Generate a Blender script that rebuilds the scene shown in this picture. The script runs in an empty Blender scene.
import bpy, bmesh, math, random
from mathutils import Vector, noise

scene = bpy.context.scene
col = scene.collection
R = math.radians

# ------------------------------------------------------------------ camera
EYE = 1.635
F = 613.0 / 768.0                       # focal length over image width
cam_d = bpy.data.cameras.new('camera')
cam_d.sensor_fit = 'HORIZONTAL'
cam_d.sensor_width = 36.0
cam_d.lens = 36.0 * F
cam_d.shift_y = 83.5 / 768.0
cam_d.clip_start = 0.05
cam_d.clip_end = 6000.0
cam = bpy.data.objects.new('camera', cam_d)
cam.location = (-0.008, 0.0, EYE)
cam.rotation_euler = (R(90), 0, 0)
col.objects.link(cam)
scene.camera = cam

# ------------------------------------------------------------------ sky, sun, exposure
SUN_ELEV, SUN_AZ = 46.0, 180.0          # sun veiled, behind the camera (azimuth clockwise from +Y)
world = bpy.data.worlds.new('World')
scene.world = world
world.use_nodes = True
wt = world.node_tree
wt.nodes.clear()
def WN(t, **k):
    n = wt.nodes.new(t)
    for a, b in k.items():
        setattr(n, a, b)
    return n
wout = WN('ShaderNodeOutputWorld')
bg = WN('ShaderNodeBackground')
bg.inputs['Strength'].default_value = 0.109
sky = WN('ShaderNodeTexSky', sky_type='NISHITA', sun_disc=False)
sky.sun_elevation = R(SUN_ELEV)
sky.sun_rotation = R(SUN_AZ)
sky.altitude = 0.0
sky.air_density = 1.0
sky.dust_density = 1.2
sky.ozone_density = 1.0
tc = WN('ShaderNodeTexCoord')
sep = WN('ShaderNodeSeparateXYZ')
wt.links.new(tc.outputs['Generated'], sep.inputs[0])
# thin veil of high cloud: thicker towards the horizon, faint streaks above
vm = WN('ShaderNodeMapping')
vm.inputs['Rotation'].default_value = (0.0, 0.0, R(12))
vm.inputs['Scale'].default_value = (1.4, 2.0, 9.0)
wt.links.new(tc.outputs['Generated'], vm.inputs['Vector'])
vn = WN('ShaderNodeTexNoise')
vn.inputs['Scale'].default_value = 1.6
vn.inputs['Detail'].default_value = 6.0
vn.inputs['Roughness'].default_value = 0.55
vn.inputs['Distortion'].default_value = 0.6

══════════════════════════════

DO THIS: Copy all of the data exactly.

WRITTEN ANSWER:
Generate a Blender script that rebuilds the scene shown in this picture. The script runs in an empty Blender scene.
import bpy, bmesh, math, random
from mathutils import Vector, noise

scene = bpy.context.scene
col = scene.collection
R = math.radians

# ------------------------------------------------------------------ camera
EYE = 1.635
F = 613.0 / 768.0                       # focal length over image width
cam_d = bpy.data.cameras.new('camera')
cam_d.sensor_fit = 'HORIZONTAL'
cam_d.sensor_width = 36.0
cam_d.lens = 36.0 * F
cam_d.shift_y = 83.5 / 768.0
cam_d.clip_start = 0.05
cam_d.clip_end = 6000.0
cam = bpy.data.objects.new('camera', cam_d)
cam.location = (-0.008, 0.0, EYE)
cam.rotation_euler = (R(90), 0, 0)
col.objects.link(cam)
scene.camera = cam

# ------------------------------------------------------------------ sky, sun, exposure
SUN_ELEV, SUN_AZ = 46.0, 180.0          # sun veiled, behind the camera (azimuth clockwise from +Y)
world = bpy.data.worlds.new('World')
scene.world = world
world.use_nodes = True
wt = world.node_tree
wt.nodes.clear()
def WN(t, **k):
    n = wt.nodes.new(t)
    for a, b in k.items():
        setattr(n, a, b)
    return n
wout = WN('ShaderNodeOutputWorld')
bg = WN('ShaderNodeBackground')
bg.inputs['Strength'].default_value = 0.109
sky = WN('ShaderNodeTexSky', sky_type='NISHITA', sun_disc=False)
sky.sun_elevation = R(SUN_ELEV)
sky.sun_rotation = R(SUN_AZ)
sky.altitude = 0.0
sky.air_density = 1.0
sky.dust_density = 1.2
sky.ozone_density = 1.0
tc = WN('ShaderNodeTexCoord')
sep = WN('ShaderNodeSeparateXYZ')
wt.links.new(tc.outputs['Generated'], sep.inputs[0])
# thin veil of high cloud: thicker towards the horizon, faint streaks above
vm = WN('ShaderNodeMapping')
vm.inputs['Rotation'].default_value = (0.0, 0.0, R(12))
vm.inputs['Scale'].default_value = (1.4, 2.0, 9.0)
wt.links.new(tc.outputs['Generated'], vm.inputs['Vector'])
vn = WN('ShaderNodeTexNoise')
vn.inputs['Scale'].default_value = 1.6
vn.inputs['Detail'].default_value = 6.0
vn.inputs['Roughness'].default_value = 0.55
vn.inputs['Distortion'].default_value = 0.6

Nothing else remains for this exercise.